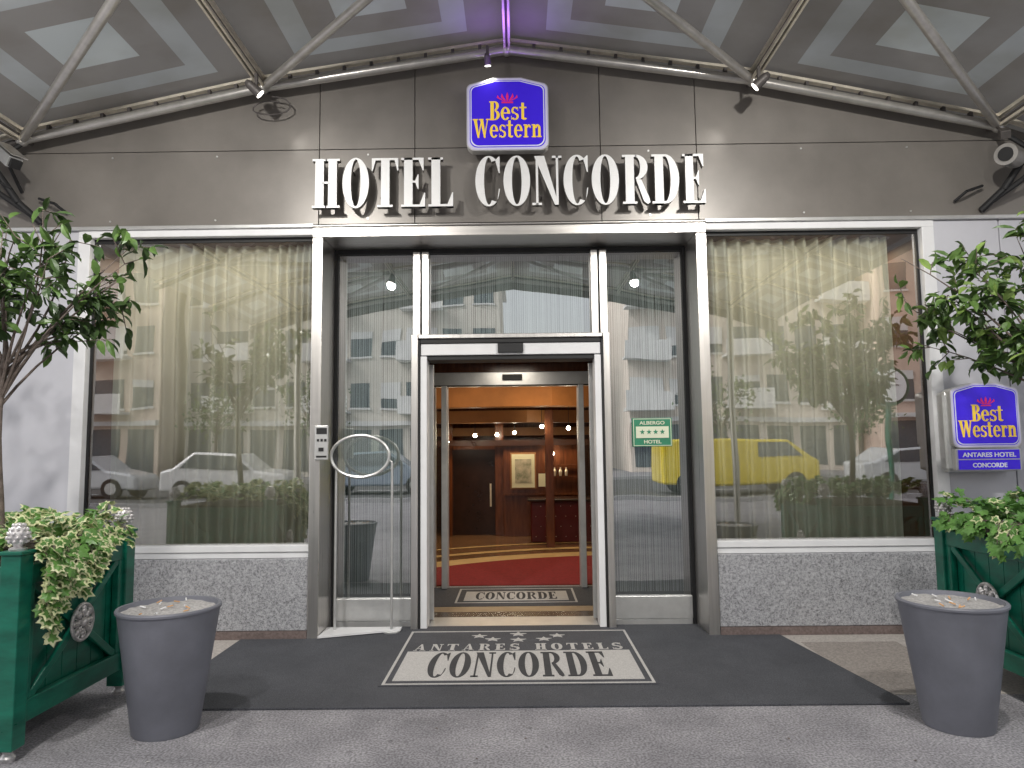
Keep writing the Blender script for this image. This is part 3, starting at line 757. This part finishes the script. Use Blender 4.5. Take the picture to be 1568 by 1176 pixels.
b = MB(); b.add([(cx+.235*math.cos(2*math.pi*i/N), y, cz+.165*math.sin(2*math.pi*i/N)) for i in range(N)], [tuple(range(N))]); b.obj('oval_glass', [glassmat('frosted_oval', (.85, .92, .88), .15, .25)], g)
b = MB(); b.prism([(-1.555, -.10), (-.93, .12), (-.93, .20), (-1.555, .20)], .02, .035); b.obj('threshold_plate', [M['white']])

# ------------------------------------------------------------------ carpet & logo mat
b = MB(); b.prism([(-2.18, -1.62), (2.31, -1.62), (2.12, -.07), (1.66, -.07), (1.555, .30), (-1.555, .30), (-1.66, -.07), (-2.18, -.07)], 0, .013)
b.obj('entrance_carpet', [M['carpet']], bevel=.004)
g = empty('logo_doormat')
b = MB(); b.box(-.85, .93, -1.26, .10, .013, .019); b.obj('base', [M['carpet']], g)
b = MB()
def frame(x0, x1, y0, y1, w, z):
    b.box(x0, x1, y0, y0+w, z, z+.003); b.box(x0, x1, y1-w, y1, z, z+.003); b.box(x0, x0+w, y0+w, y1-w, z, z+.003); b.box(x1-w, x1, y0+w, y1-w, z, z+.003)
frame(-.83, .91, -1.245, .085, .018, .019)
b.box(-.775, .855, -1.17, -.50, .019, .022)
for i, (sx, sy) in enumerate(((-.27, -.07), (-.16, -.17), (.04, -.19), (.24, -.17), (.35, -.07))): b.prism(star(sx, sy, .065), .019, .022)
b.prism(star(.04, -.02, .07), .019, .022)
b.obj('light_pattern', [M['carpetl']], g)
text('word_concorde', 'CONCORDE', .56, 1.24, [M['mattext']], .003, parent=g, mtx=Matrix.Translation((-.58, -1.11, .022)))
text('word_antares', 'ANTARES HOTELS', .17, 1.56, [M['carpetl']], .003, track=.22, parent=g, mtx=Matrix.Translation((-.74, -.475, .019)))
g = empty('inner_doormat')
b = MB(); b.box(-.93, .93, 1.06, 2.0, .0, .014); b.obj('base', [M['carpet']], g)
b = MB(); frame(-.58, .62, 1.2, 1.9, .02, .014); b.box(-.5, .54, 1.30, 1.75, .014, .017); b.obj('light_pattern', [M['carpetl']], g)
text('word_concorde', 'CONCORDE', .34, .82, [M['mattext']], .003, parent=g, mtx=Matrix.Translation((-.39, 1.35, .017)))

# ------------------------------------------------------------------ pots
def pot(x, y, rot=0):
    g = empty('ash_pot'); b = MB()
    b.lathe([(0.001, 0), (.166, 0), (.172, .012), (.261, .640), (.270, .644), (.271, .655), (.266, .662), (.250, .662), (.244, .64), (.232, .58)], (x, y, 0), 56)
    b.obj('shell', [M['pot']], g, smooth=True)
    b = MB(); n = 40
    rings = 9; rs = [(.001+.244*k/(rings-1)) for k in range(rings)]
    for r in rs:
        for i in range(n):
            t = 2*math.pi*i/n; xx = r*math.cos(t); yy = r*math.sin(t)
            b.v.append((x+xx, y+yy, .640+.005*math.sin(xx*31+1+rot)*math.cos(yy*27)+.003*math.sin(xx*80+yy*60)))
    for k in range(rings-1):
        for i in range(n): b.f.append((k*n+i, k*n+(i+1) % n, (k+1)*n+(i+1) % n, (k+1)*n+i)); b.m.append(0)
    b.obj('sand', [M['sand']], g).data.polygons.foreach_set('use_smooth', [True]*len(b.f))
    b = MB()
    for i in range(12):
        a = random.uniform(0, 6.28); r = random.uniform(0, .19); d = random.uniform(0, 6.28)
        p = Vector((x+r*math.cos(a), y+r*math.sin(a), .650)); q = p+Vector((math.cos(d)*.03, math.sin(d)*.03, .008))
        b.tube(p, q, .004, n=6, mi=i % 2)
    b.obj('stubs', [M['butt'], M['white']], g)
pot(-1.88, -1.90); pot(2.40, -1.93, 2)

# ------------------------------------------------------------------ planters
def planter(x0, x1, y0, y1, h):
    g = empty('planter_box'); b = MB(); w = .10
    for x in (x0+w/2, x1-w/2):
        for y in (y0+w/2, y1-w/2): b.box(x-w/2, x+w/2, y-w/2, y+w/2, .06, h); b.box(x-w/2-.01, x+w/2+.01, y-w/2-.01, y+w/2+.01, h+.001, h+.02)
    def side(ax, c, a, d, out):
        def bx(u0, u1, z0, z1, t0, t1):
            lo, hi = sorted((c-out*t0, c-out*t1))
            if ax == 'x': b.box(lo, hi, u0, u1, z0, z1)
            else: b.box(u0, u1, lo, hi, z0, z1)
        def dg(u0, z0, u1, z1, t):
            cc = c-out*t
            p = (cc, u0, z0) if ax == 'x' else (u0, cc, z0); q = (cc, u1, z1) if ax == 'x' else (u1, cc, z1)
            b.bar(p, q, .045, .02, up=(1, 0, 0) if ax == 'x' else (0, 1, 0))
        bx(a, d, h-.16, h-.06, .015, .06); bx(a, d, .16, .27, .015, .06)
        bx(a, a+.05, .27, h-.16, .018, .06); bx(d-.05, d, .27, h-.16, .018, .06)
        dg(a+.05, .27, d-.05, h-.16, .032); dg(a+.05, h-.16, d-.05, .27, .036)
    side('x', x1, y0+w, y1-w, 1); side('x', x0, y0+w, y1-w, -1); side('y', y0, x0+w, x1-w, -1); side('y', y1, x0+w, x1-w, 1)
    b.obj('timber', [M['green']], g, bevel=.005)
    b = MB(); zc = (.27+h-.16)/2
    for i in range(7):
        t = (x1-x0-.13)/7; b.box(x0+.065+i*t+.003, x0+.065+(i+1)*t-.003, y0+.066, y0+.08, .17, h-.07); b.box(x0+.065+i*t+.003, x0+.065+(i+1)*t-.003, y1-.08, y1-.066, .17, h-.07)
        t = (y1-y0-.13)/7; b.box(x0+.066, x0+.08, y0+.065+i*t+.003, y0+.065+(i+1)*t-.003, .17, h-.07); b.box(x1-.08, x1-.066, y0+.065+i*t+.003, y0+.065+(i+1)*t-.003, .17, h-.07)
    b.obj('boards', [M['green']], g)
    quick('liner', [(x0+.081, x1-.081, y0+.081, y1-.081, .17, h-.07)], [M['greend']], g)
    quick('soil_bed', [(x0+.08, x1-.08, y0+.08, y1-.08, h-.069, h-.04)], [M['soil']], g)
    b = MB()
    for x in (x0+w/2, x1-w/2):
        for y in (y0+w/2, y1-w/2):
            b.lathe([(.001, 0), (.03, 0), (.035, .02), (.02, .04), (.035, .06), (.001, .06)], (x, y, 0), 14)
            b.lathe([(.04, h+.02), (.042, h+.03), (.02, h+.04), (.026, h+.05), (.044, h+.07), (.048, h+.095), (.04, h+.125), (.022, h+.15), (.001, h+.16)], (x, y, 0), 14)
            for k in range(5):
                for i in range(9):
                    a = 2*math.pi*(i+.5*(k % 2))/9; rr = (.040, .048, .045, .037, .024)[k]
                    b.ball((x+rr*math.cos(a), y+rr*math.sin(a), h+.065+.02*k), .010, 6)
    for c, out, ax in ((x1, 1, 'x'), (x0, -1, 'x'), (y0, -1, 'y')):
        m = (y0+y1)/2 if ax == 'x' else (x0+x1)/2
        def P(r, a, t):
            u = m+r*math.cos(a); z = zc+r*math.sin(a); return (c+out*t, u, z) if ax == 'x' else (u, c+out*t, z)
        pts = [P(.098, 2*math.pi*i/24, 0) for i in range(25)]
        b.path(pts, .010, 8)
        b.ball(P(0, 0, .010), .026, 10)
        for i in range(8):
            a = 2*math.pi*i/8
            for r, s in ((.045, .013), (.062, .018), (.080, .015)): b.ball(P(r, a, .002), s, 8)
            b.tube(P(.02, a+.39, 0), P(.095, a+.39, 0), .004, n=5)
    b.obj('silver_fittings', [M['silver']], g, smooth=True)
    return g
planter(-3.50, -2.42, -2.34, -1.26, 1.0)
planter(2.93, 4.0, -1.95, -.87, .98)

# ------------------------------------------------------------------ foliage
def leaf(mb, p, d, nrm, L, W, mi):
    d = d.normalized(); s = d.cross(nrm)
    if s.length < 1e-4: s = Vector((1, 0, 0))
    s.normalize(); nn = s.cross(d).normalized()
    f = .18*W; droop = nn*(-.12*L)
    mid = p+d*L*.5; tip = p+d*L+droop*1.4
    v = [p, p+d*L*.22+s*W*.36+nn*f, p+d*L*.5+s*W*.5+nn*f, p+d*L*.8+s*W*.3+nn*f+droop*.6, tip,
         p+d*L*.8-s*W*.3+nn*f+droop*.6, p+d*L*.5-s*W*.5+nn*f, p+d*L*.22-s*W*.36+nn*f, p+d*L*.22, mid, p+d*L*.8+droop*.6]
    mb.add(v, [(0, 8, 1), (8, 9, 2, 1), (9, 10, 3, 2), (10, 4, 3), (0, 7, 8), (8, 7, 6, 9), (9, 6, 5, 10), (10, 5, 4)], mi)
def rv(s=1): return Vector((random.gauss(0, s), random.gauss(0, s), random.gauss(0, s)))
def tree(name, base, top, crown_c, rad, nlimb, seed, twigs=5, leaves=9, LL=.085, mis=(0, 0, 1, 1, 2)):
    random.seed(seed); g = empty(name); w = MB(); lf = MB()
    base = Vector(base); top = Vector(top); pts = []
    for i in range(8):
        t = i/7; pts.append(base.lerp(top, t)+Vector((math.sin(t*5+seed)*.022, math.cos(t*4)*.018, 0)))
    r = .034
    for i in range(7): w.tube(pts[i], pts[i+1], r*(1-.06*i), r*(1-.06*(i+1)), 9)
    cc = Vector(crown_c); R = Vector(rad)
    for i in range(nlimb):
        st = pts[-1].lerp(pts[-3], random.random())
        u = rv(); u.normalize(); u *= random.uniform(.45, 1.0)
        end = cc+Vector((u.x*R.x, u.y*R.y, u.z*R.z))
        mid = st.lerp(end, .5)+Vector((0, 0, .10))+rv(.06)
        seg = []
        for k in range(7):
            t = k/6; seg.append(st*(1-t)**2+mid*2*t*(1-t)+end*t*t)
        for k in range(6): w.tube(seg[k], seg[k+1], .010*(1-k*.13), .010*(1-(k+1)*.13), 6)
        for k in range(twigs):
            a = seg[random.randint(3, 6)]; dr = (end-st).normalized()*.5+rv(.7); dr.z += .05; dr.normalize()
            ln = random.uniform(.08, .20); e = a+dr*ln
            w.tube(a, e, .004, .002, 5)
            nl = leaves+random.randint(-2, 2)
            for q in range(nl):
                t = .2+.8*q/max(1, nl-1); p = a.lerp(e, t)
                ld = dr*.35+rv(.7); ld.z -= .30; ld.normalize()
                nrm = Vector((0, -.5, 1))+rv(.45)
                leaf(lf, p, ld, nrm, LL*random.uniform(.6, 1.2), LL*.42*random.uniform(.8, 1.2), random.choice(mis))
    w.obj('trunk_and_limbs', [M['bark']], g, smooth=True)
    lf.obj('leaves', [M['leaf1'], M['leaf2'], M['leaf3']], g)
tree('potted_tree', (-2.96, -1.80, .9), (-2.98, -1.72, 2.12), (-2.72, -1.70, 2.50), (.86, .6, .46), 19, 14, 5, 6, .115, (0, 0, 0, 1, 1))
tree('potted_tree', (3.48, -1.40, .9), (3.50, -1.42, 1.95), (3.27, -1.35, 2.47), (.92, .65, .55), 38, 5, 6, 7, .115, (0, 1, 1, 1, 2))

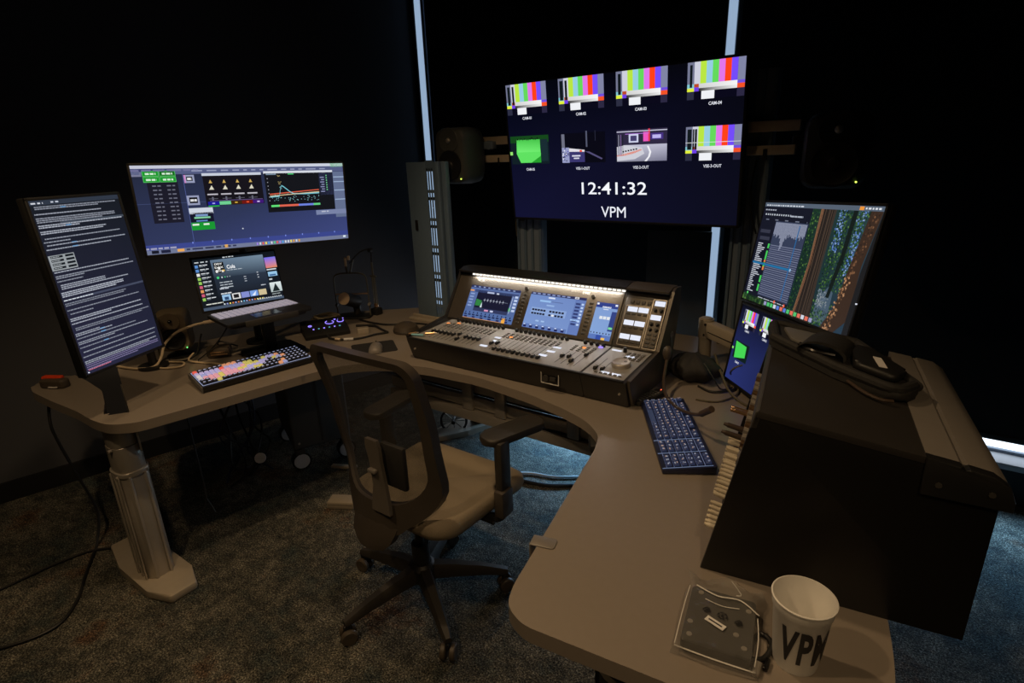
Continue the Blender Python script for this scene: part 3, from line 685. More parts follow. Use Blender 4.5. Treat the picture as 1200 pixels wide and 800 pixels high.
for _ in range(22): a, b = random.uniform(.271, .30), random.uniform(.425, .525); c.rect(a, b, a+.005, b+.008, random.choice([(40, 40, 80), (240, 240, 250), (90, 80, 170), (16, 16, 36)]))
c.lay = l0   # studio set feed
c.rect(.524, .42, .73, .63, (84, 84, 104)); c.up(); c.grad(.524, .42, .73, .53, (150, 150, 166), (116, 116, 140), (186, 186, 206), (196, 196, 214)); c.rect(.524, .53, .73, .63, (46, 40, 66)); c.up()
c.poly([(.524, .425), (.60, .435), (.64, .47), (.63, .51), (.56, .53), (.524, .52)], (206, 206, 216)); c.rect(.575, .545, .615, .60, (206, 210, 236)); c.rect(.635, .55, .655, .61, (236, 90, 190)); c.rect(.665, .56, .715, .60, (70, 50, 130)); c.rect(.524, .46, .552, .60, (34, 34, 50)); c.poly([(.524, .455), (.56, .46), (.60, .475), (.63, .495), (.625, .502), (.59, .485), (.55, .47), (.524, .466)], (226, 110, 70)); c.up()
c.poly([(.64, .42), (.655, .45), (.66, .48), (.65, .52), (.657, .52), (.668, .48), (.663, .45), (.65, .42)], (240, 240, 246)); c.rect(.582, .555, .608, .59, (70, 64, 110)); c.rect(.672, .567, .706, .59, (190, 180, 240)); c.rect(.655, .55, .662, .63, (230, 60, 90)); c.rect(.53, .46, .534, .6, (130, 130, 150)); c.rect(.54, .46, .543, .6, (130, 100, 160)); c.rect(.524, .615, .73, .621, (200, 200, 220)); c.rect(.56, .60, .66, .604, (180, 120, 220))
for k in range(6): c.rect(.548+k*.011, .482+k*.003, .555+k*.011, .492+k*.003, (40, 40, 50))
c.lay = l0+2
for u, s in ((.104, 'CAM-01'), (.368, 'CAM-02'), (.625, 'CAM-03'), (.902, 'CAM-04')): c.text(s, u, .757, .020, (224, 226, 236), .046, .02)
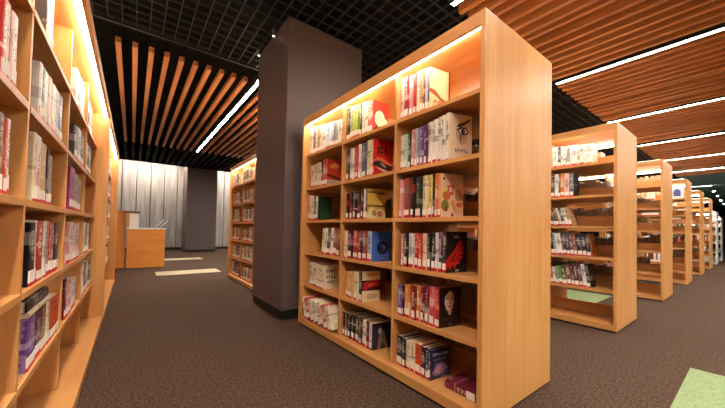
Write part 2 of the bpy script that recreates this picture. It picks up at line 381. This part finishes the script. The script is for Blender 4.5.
+ + + + +
§ **Exercise description**:
Repeat the records above exactly, from the first line through the line that contains "(-1.555, .20)], .02, .035);", and leave out the pictures.

§ **Written answer**:
Keep writing the Blender script for this image. This is part 3, starting at line 757. This part finishes the script. Use Blender 4.5. Take the picture to be 1568 by 1176 pixels.
b = MB(); b.add([(cx+.235*math.cos(2*math.pi*i/N), y, cz+.165*math.sin(2*math.pi*i/N)) for i in range(N)], [tuple(range(N))]); b.obj('oval_glass', [glassmat('frosted_oval', (.85, .92, .88), .15, .25)], g)
b = MB(); b.prism([(-1.555, -.10), (-.93, .12), (-.93, .20), (-1.555, .20)], .02, .035); b.obj('threshold_plate', [M['white']])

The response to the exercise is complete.